Tuesday, October 27, 2009

Kenneth Roth Forgot To Do The Math

In an op-ed in Haaretz, Kenneth Roth--executive director of Human Rights Watch--disputes the claim that his group focuses disproportionately on Israel:

Critics of Human Rights Watch's work on Israel raise three main points. First, they say we disproportionately focus on Israel, and neglect other countries in the Middle East. Second, they claim our research methodology is flawed - relying on witnesses with an agenda. Third, as recently expressed by our founding chairman Robert Bernstein, they argue that we should focus on "closed" countries such as China rather than "open" societies like Israel.

I reject all three claims.

Human Rights Watch currently works on seventeen countries in the Middle East and North Africa, including Iran, Egypt, Libya and Saudi Arabia. Israel accounts for about 15 percent of our published output on the region. The Middle East and North Africa division is one of 16 research programs at Human Rights Watch and receives 5 percent of our total budget. Israel is a small fraction of what we do. [emphasis added]

I'm not sure how 15% of anything is a 'tiny fraction', but Roth's problem with math goes deeper than that.

CAMERA does the math:

Got that? HRW works on seventeen Middle Eastern and North African countries. These include not only the most obvious offenders mentioned by Roth — Iran, Egypt, Libya and Saudi Arabia — but also other far-from-skilled practitioners of human rights like Yemen, Iraq, United Arab Emirates, Algeria, Lebanon, Bahrain. (You can learn some more about those countries' records here.)

Let's do the math together:

• One divided by seventeen is .058, or roughly six percent.
• The 15 percent of HRW's published output from the region that Roth admits is devoted to Israel is toweringly greater than than the six percent that would go to Israel were all countries in proportion.
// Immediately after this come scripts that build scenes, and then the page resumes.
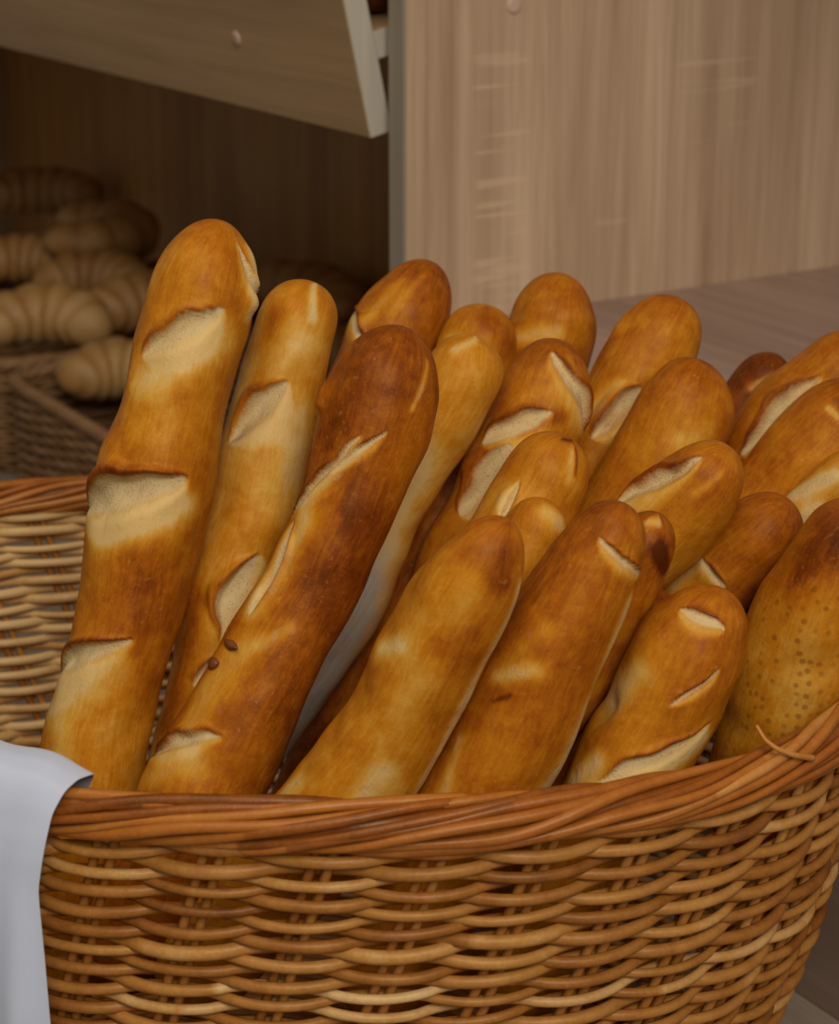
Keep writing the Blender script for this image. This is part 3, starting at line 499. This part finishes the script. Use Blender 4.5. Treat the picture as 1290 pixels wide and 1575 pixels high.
  axis=[[0.0304, 1.2288, 1.1336, 0.0189], [0.0216, 1.2225, 1.1147, 0.019], [0.0137, 1.2164, 1.0962, 0.02], [0.0055, 1.2101, 1.0772, 0.0211], [-0.003, 1.2039, 1.0582, 0.0215], [-0.0111, 1.1978, 1.0398, 0.0218], [-0.0199, 1.1916, 1.0209, 0.0221], [-0.0296, 1.1855, 1.0025, 0.0221], [-0.0393, 1.1794, 0.984, 0.0221], [-0.0487, 1.1735, 0.9662, 0.0215], [-0.0584, 1.1674, 0.9477, 0.0208], [-0.0681, 1.1613, 0.9293, 0.0201], [-0.0775, 1.1554, 0.9114, 0.0195], [-0.0873, 1.1493, 0.8929, 0.0188]],
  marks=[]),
]

FACE = np.array([0, -.948, .317]); FACE /= np.linalg.norm(FACE)

TIPS = {1: 2.1, 3: 1.5, 5: 1.6, 7: 1.4, 8: 1.4, 11: 1.7, 12: 1.5, 14: 1.2, 15: 1.4, 17: 1.6, 18: 1.6, 23: 1.6, 24: 1.5}
def make_loaf(rec):
    n = rec['n']; A = np.array(rec['axis'])
    r = np.random.default_rng(100 + n)
    seg = np.r_[0, np.cumsum(np.linalg.norm(np.diff(A[:, :3], axis=0), axis=1))]; Ltot = seg[-1]
    fine = np.linspace(0, Ltot, 700)
    W = np.column_stack([np.interp(fine, seg, A[:, i]) for i in range(4)])
    K = 45; ker = np.hanning(K); ker /= ker.sum()
    for i in range(4):
        x = W[:, i]; pad = np.r_[2 * x[0] - x[K // 2:0:-1], x, 2 * x[-1] - x[-2:-K // 2 - 1:-1]]
        W[:, i] = np.convolve(pad, ker, 'valid')
    r0, r1 = W[0, 3], W[-1, 3]
    l0, l1 = r0 * TIPS.get(n, 1.3), r1 * 1.2
    th = np.linspace(.02, PI / 2, 34)
    s = np.r_[l0 * (1 - np.cos(th)), np.arange(l0 + .0012, Ltot - l1, .0012), (Ltot - l1 * (1 - np.cos(th)))[::-1]]
    C = np.column_stack([np.interp(s, fine, W[:, i]) for i in range(3)]); R = np.interp(s, fine, W[:, 3])
    R = R * np.sqrt(np.clip(1 - np.clip(1 - s / l0, 0, 1) ** 2.3, 0, 1)) * np.sqrt(np.clip(1 - np.clip(1 - (Ltot - s) / l1, 0, 1) ** 2.2, 0, 1))
    T = np.column_stack([np.interp(s, fine, np.gradient(W[:, i], fine)) for i in range(3)]); T /= np.linalg.norm(T, axis=1)[:, None]
    fa = FACE - T * (T @ FACE)[:, None]; fa /= np.linalg.norm(fa, axis=1)[:, None]
    sd = np.cross(T, fa)
    na = 168; ph = np.linspace(-PI, PI, na, endpoint=False)
    S, PH = np.meshgrid(s, ph, indexing='ij')
    Rb = np.interp(S, s, R); Rl = np.maximum(np.interp(S, fine, W[:, 3]), .004)
    D = np.cos(PH)[..., None] * fa[:, None] + np.sin(PH)[..., None] * sd[:, None]
    base = C[:, None] + D * Rb[..., None]
    P = base.reshape(-1, 3)
    env = np.clip(Rb / Rl, 0, 1).ravel()
    lump = wav(P + n, 48, n, 2) * .0028 + wav(P - n, 140, n + 50, 2) * .0009
    disp = lump * env
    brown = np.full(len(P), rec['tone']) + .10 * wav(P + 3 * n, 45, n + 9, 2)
    # the tip bakes darker, the flanks paler where loaves touched
    brown += .10 * np.exp(-(S.ravel() / .02) ** 2)
    bloom = np.zeros(len(P)); flour = np.zeros(len(P)); dots = np.zeros(len(P))
    Sx = S.ravel(); wob = wav(P, 420, n + 20, 2); wob2 = wav(P, 160, n + 31, 2)
    for (ty, s0, p0, s1, p1, w, st) in rec['marks']:
        rl = np.interp((s0 + s1) / 2, fine, W[:, 3])
        if ty == 's':      # a cut that reaches the flank runs on round it
            if abs(p0) > 1.05: p0 = math.copysign(abs(p0) + .45, p0)
            if abs(p1) > 1.05: p1 = math.copysign(abs(p1) + .45, p1)
        x0, y0, x1, y1 = s0, p0 * rl, s1, p1 * rl
        dx, dy = x1 - x0, y1 - y0; ln = math.hypot(dx, dy) + 1e-6; dx /= ln; dy /= ln
        nx, ny = -dy, dx
        if nx < 0: nx, ny = -nx, -ny
        Y = PH.ravel() * rl
        tau = ((Sx - x0) * dx + (Y - y0) * dy) / ln
        e = (Sx - x0) * nx + (Y - y0) * ny
        e = e + .0017 * wob2 + .00025 * wob
        if ty == 's':
            tt = 2 * tau - 1
            taper = np.clip(1 - np.clip(np.abs(tt), 0, 1) ** 2.0, 0, 1)
            ww = np.maximum(w * taper ** .85 * (1 + .22 * wob2), 1e-4)
            x = e / ww
            H = min(.0080, .75 * w) * taper
            dpt = smoothstep(-1.05, -.70, x) * (1 - smoothstep(-.35, 1.4, x))
            rdg = np.exp(-((x + 1.35) / .42) ** 2)
            disp += env * (-H * dpt + .62 * H * rdg)
            bl = smoothstep(-1.0 - .0012 / ww, -1.0 + .0014 / ww, x) * (1 - smoothstep(.15, 1.35, x)) * smoothstep(0, .22, taper)
            bloom = np.maximum(bloom, bl * np.clip(.84 + .16 * wob2, .5, 1.1))
            brown += smoothstep(0, .2, taper) * (.26 * np.exp(-((x + 1.22) / .35) ** 2) - .34 * smoothstep(.2, 1.0, x) * (1 - smoothstep(1.2, 3.4, x)))
        else:
            tc = np.clip(tau, 0, 1)
            d2 = ((Sx - (x0 + (x1 - x0) * tc)) ** 2 + (Y - (y0 + (y1 - y0) * tc)) ** 2)
            g = np.exp(-(d2 / (w * w)) * (1 + .45 * wob2))
            if ty == 'p':
                brown -= .62 * st * g; bloom = np.maximum(bloom, (.50 * st if w < .008 else .30 * st) * g)
            elif ty == 'd': brown += st * g; 
            elif ty == 'f': flour = np.maximum(flour, st * np.minimum(1, 1.5 * g))
            elif ty == 'b':      # a lump (or, negative, a dent): st is its height in mm
                disp += st * .001 * g * env
            elif ty == 'o': dots = np.maximum(dots, np.minimum(1, 1.6 * st * g))
    disp += bloom * (wob * .00045 + wob2 * .0006) * env
    V = P + D.reshape(-1, 3) * disp[:, None]
    F = grid_faces(len(s), na)
    # close both ends
    c0 = V[:na].mean(0); c1 = V[-na:].mean(0); b = len(V)
    V = np.vstack([V, np.repeat(c0[None], na, 0), np.repeat(c1[None], na, 0)])
    j = np.arange(na); j2 = (j + 1) % na
    F = np.vstack([F, np.stack([b + j, b + j2, j2, j], -1), np.stack([(len(s) - 1) * na + j, (len(s) - 1) * na + j2, b + na + j2, b + na + j], -1)])
    sk = np.column_stack([np.clip(bloom, 0, 1.2), np.clip(brown, -.2, 1.1), flour, dots])
    sk = np.vstack([sk, np.repeat(sk[:1], na, 0), np.repeat(sk[-2:-1], na, 0)])
    # origin at the loaf's lower end
    org = A[-1, :3]
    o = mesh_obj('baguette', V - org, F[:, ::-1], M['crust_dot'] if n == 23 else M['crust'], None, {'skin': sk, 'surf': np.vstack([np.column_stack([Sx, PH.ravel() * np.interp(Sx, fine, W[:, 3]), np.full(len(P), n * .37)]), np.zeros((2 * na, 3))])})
    o.location = org
    tag(o, rec['label'], 'baguette', 'baguettes in the big basket')
    return o, (C, fa, sd, R, s)
BREAD = {}
for rec in LOAVES:
    BREAD[rec['n']] = make_loaf(rec)

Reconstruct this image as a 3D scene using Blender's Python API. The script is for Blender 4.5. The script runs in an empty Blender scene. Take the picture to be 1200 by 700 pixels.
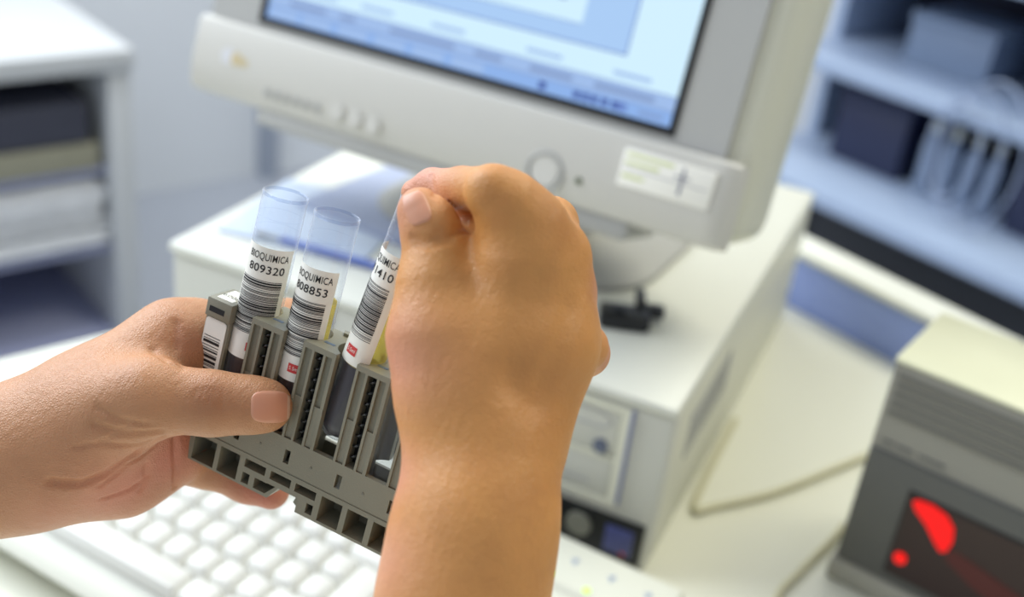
import bpy, bmesh, math, random
import numpy as np
from mathutils import Vector, Matrix

# ------------------------------------------------------------ camera
F = 1334.0                                   # focal length in pixels of a 1200x700 frame
CAM = np.array([0.0, 0.0, 0.5])
R = np.array([[0.90385819, 0.28400388, -0.31997215],
              [0.41317233, -0.38533887, 0.82510762],
              [0.11103606, -0.87798392, -0.46563423]])   # camera (right, down, forward) to world
scene = bpy.context.scene
cd = bpy.data.cameras.new('camera'); co = bpy.data.objects.new('camera', cd)
scene.collection.objects.link(co); scene.camera = co
cd.sensor_width = 36.0; cd.lens = F / 1200 * 36; cd.clip_start = 0.02; cd.clip_end = 50
mw = Matrix.Identity(4)
for i in range(3):
    mw[i][0] = R[i, 0]; mw[i][1] = -R[i, 1]; mw[i][2] = -R[i, 2]; mw[i][3] = CAM[i]
co.matrix_world = mw
cd.dof.use_dof = True; cd.dof.focus_distance = 0.380; cd.dof.aperture_fstop = 5.8

# ------------------------------------------------------------ world, lights, exposure
w = bpy.data.worlds.new('world'); scene.world = w; w.use_nodes = True
bg = w.node_tree.nodes['Background']; bg.inputs[0].default_value = (0.84, 0.90, 1.0, 1); bg.inputs[1].default_value = 0.50
def area(name, loc, target, size, power, col):
    l = bpy.data.lights.new(name, 'AREA'); l.shape = 'RECTANGLE'; l.size, l.size_y = size; l.energy = power; l.color = col
    o = bpy.data.objects.new(name, l); scene.collection.objects.link(o); o.location = loc
    o.rotation_euler = (Vector(target) - Vector(loc)).to_track_quat('-Z', 'Y').to_euler(); return o
area('window_light', (-1.7, 0.5, 1.3), (-0.2, 0.5, 0.15), (1.6, 1.4), 50, (0.86, 0.92, 1.0))
area('ceiling_lamp', (0.5, 1.5, 1.9), (0.0, 0.6, 0.1), (1.2, 0.7), 25, (1.0, 0.95, 0.74))
area('wall_fill_light', (-1.3, 1.9, 1.85), (-1.6, 2.4, -.5), (1.4, 1.0), 26, (0.93, 0.96, 1.0))  # unseen fill light added to brighten the far walls
area('room_window', (0.9, 3.6, 1.7), (0.2, 2.0, -0.2), (1.8, 1.2), 13, (0.6, 0.78, 1.0))
vs = scene.view_settings
vs.view_transform = 'Standard'; vs.look = 'None'; vs.gamma = 1; vs.use_curve_mapping = False; vs.exposure = 0.08

# ------------------------------------------------------------ helpers
C = scene.collection
def lin(c):
    return tuple(((x / 255) / 12.92 if x / 255 <= .04045 else ((x / 255 + .055) / 1.055) ** 2.4) for x in c) + (1,)
def sock(b, n, v):
    if n in b.inputs: b.inputs[n].default_value = v
def mat(name, col, rough=.5, metal=0, var=.04, scale=40, bump=0, bscale=200, emis=0, trans=0, sss=0, coat=0, ecol=None):
    m = bpy.data.materials.new(name); m.use_nodes = True; nt = m.node_tree; b = nt.nodes['Principled BSDF']
    base = lin(col)
    tc = nt.nodes.new('ShaderNodeTexCoord'); nz = nt.nodes.new('ShaderNodeTexNoise'); nz.inputs['Scale'].default_value = scale
    nt.links.new(tc.outputs['Object'], nz.inputs['Vector'])
    mp = nt.nodes.new('ShaderNodeMapRange'); mp.inputs[3].default_value = 1 - var; mp.inputs[4].default_value = 1 + var
    nt.links.new(nz.outputs['Fac'], mp.inputs[0])
    mx = nt.nodes.new('ShaderNodeVectorMath'); mx.operation = 'SCALE'; mx.inputs[0].default_value = base[:3]
    nt.links.new(mp.outputs[0], mx.inputs['Scale']); nt.links.new(mx.outputs[0], b.inputs['Base Color'])
    b.inputs['Roughness'].default_value = rough; b.inputs['Metallic'].default_value = metal
    sock(b, 'Transmission Weight', trans); sock(b, 'Coat Weight', coat)
    if sss:
        sock(b, 'Subsurface Weight', sss); sock(b, 'Subsurface Radius', (1, .35, .2)); sock(b, 'Subsurface Scale', .004)
    if emis:
        b.inputs['Emission Color'].default_value = lin(ecol or col); b.inputs['Emission Strength'].default_value = emis
    if bump:
        n2 = nt.nodes.new('ShaderNodeTexNoise'); n2.inputs['Scale'].default_value = bscale; n2.inputs['Detail'].default_value = 4
        nt.links.new(tc.outputs['Object'], n2.inputs['Vector'])
        bp = nt.nodes.new('ShaderNodeBump'); bp.inputs['Strength'].default_value = bump; bp.inputs['Distance'].default_value = .001
        nt.links.new(n2.outputs['Fac'], bp.inputs['Height']); nt.links.new(bp.outputs[0], b.inputs['Normal'])
    return m
def glass_mat(name, tint, edge, rough=.02):
    m = bpy.data.materials.new(name); m.use_nodes = True; nt = m.node_tree; nt.nodes.clear()
    out = nt.nodes.new('ShaderNodeOutputMaterial'); tr = nt.nodes.new('ShaderNodeBsdfTransparent'); tr.inputs[0].default_value = lin(tint)
    gl = nt.nodes.new('ShaderNodeBsdfGlossy'); gl.inputs['Roughness'].default_value = rough; gl.inputs[0].default_value = lin((245, 248, 255))
    df = nt.nodes.new('ShaderNodeBsdfDiffuse'); df.inputs[0].default_value = lin(edge)  # pale edge colour stands in for highlights along the glass sides
    lw = nt.nodes.new('ShaderNodeLayerWeight'); lw.inputs['Blend'].default_value = .25
    pw = nt.nodes.new('ShaderNodeMath'); pw.operation = 'POWER'; pw.inputs[1].default_value = 2.0
    p4 = nt.nodes.new('ShaderNodeMath'); p4.operation = 'POWER'; p4.inputs[1].default_value = 3.5; nt.links.new(lw.outputs['Facing'], p4.inputs[0])
    fr = nt.nodes.new('ShaderNodeMath'); fr.operation = 'MULTIPLY_ADD'; fr.inputs[1].default_value = .42; fr.inputs[2].default_value = .03; nt.links.new(p4.outputs[0], fr.inputs[0])
    nt.links.new(lw.outputs['Facing'], pw.inputs[0])
    ml = nt.nodes.new('ShaderNodeMath'); ml.operation = 'MULTIPLY'; ml.inputs[1].default_value = .75; nt.links.new(pw.outputs[0], ml.inputs[0])
    ad = nt.nodes.new('ShaderNodeMath'); ad.operation = 'ADD'; ad.inputs[1].default_value = .02; nt.links.new(ml.outputs[0], ad.inputs[0])
    m1 = nt.nodes.new('ShaderNodeMixShader'); nt.links.new(ad.outputs[0], m1.inputs[0]); nt.links.new(tr.outputs[0], m1.inputs[1]); nt.links.new(df.outputs[0], m1.inputs[2])
    m2 = nt.nodes.new('ShaderNodeMixShader'); nt.links.new(fr.outputs[0], m2.inputs[0]); nt.links.new(m1.outputs[0], m2.inputs[1]); nt.links.new(gl.outputs[0], m2.inputs[2])
    nt.links.new(m2.outputs[0], out.inputs[0]); return m
def link(name, me, m, parent=None, M=None, smooth=True):
    o = bpy.data.objects.new(name, me); C.objects.link(o)
    for x in (m if isinstance(m, (list, tuple)) else [m]): me.materials.append(x)
    if parent: o.parent = parent
    if M is not None: o.matrix_local = M
    if smooth:
        me.polygons.foreach_set('use_smooth', [True] * len(me.polygons))
        try: me.set_sharp_from_angle(angle=math.radians(35))
        except Exception: pass
    return o
def tag(o, label=None, cat=None, group=None, kind=None):
    if label: o['label'] = label
    if cat: o['category'] = cat
    if group: o['group'] = group
    if kind: o['kind'] = kind
    return o
def empty(name, M, label=None, cat=None, group=None, kind=None):
    o = bpy.data.objects.new(name, None); C.objects.link(o); o.matrix_world = M; o.empty_display_size = .01
    return tag(o, label, cat, group, kind)
def mesh(verts, faces):
    me = bpy.data.meshes.new('m'); me.from_pydata([tuple(map(float, v)) for v in verts], [], faces); me.update(); return me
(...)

And there we have disproportion.

David Bernstein has noted the growing reputation of Human Rights Watch:
From now on, every HRW report on Israel is going to be greeted with "you mean the Saudi-funded HRW," or "you mean the report written by the woman [HRW Middle East director Sarah Leah Whitson] who is a great admirer of Norman Finkelstein and lobbied Kofi Annan against Israel in the middle of the Second Intifada" or "you mean the report written by the guy [Stork] who supports the anti-Israel boycott movement and has been venting his hostility to Israel for almost forty years" or "you mean HRW, the organization that fails to take down from its website anti-Israel reports even when it has admitted they are inaccurate," and so on.
And now we have one more thing about Human Rights Watch that just doesn't add up.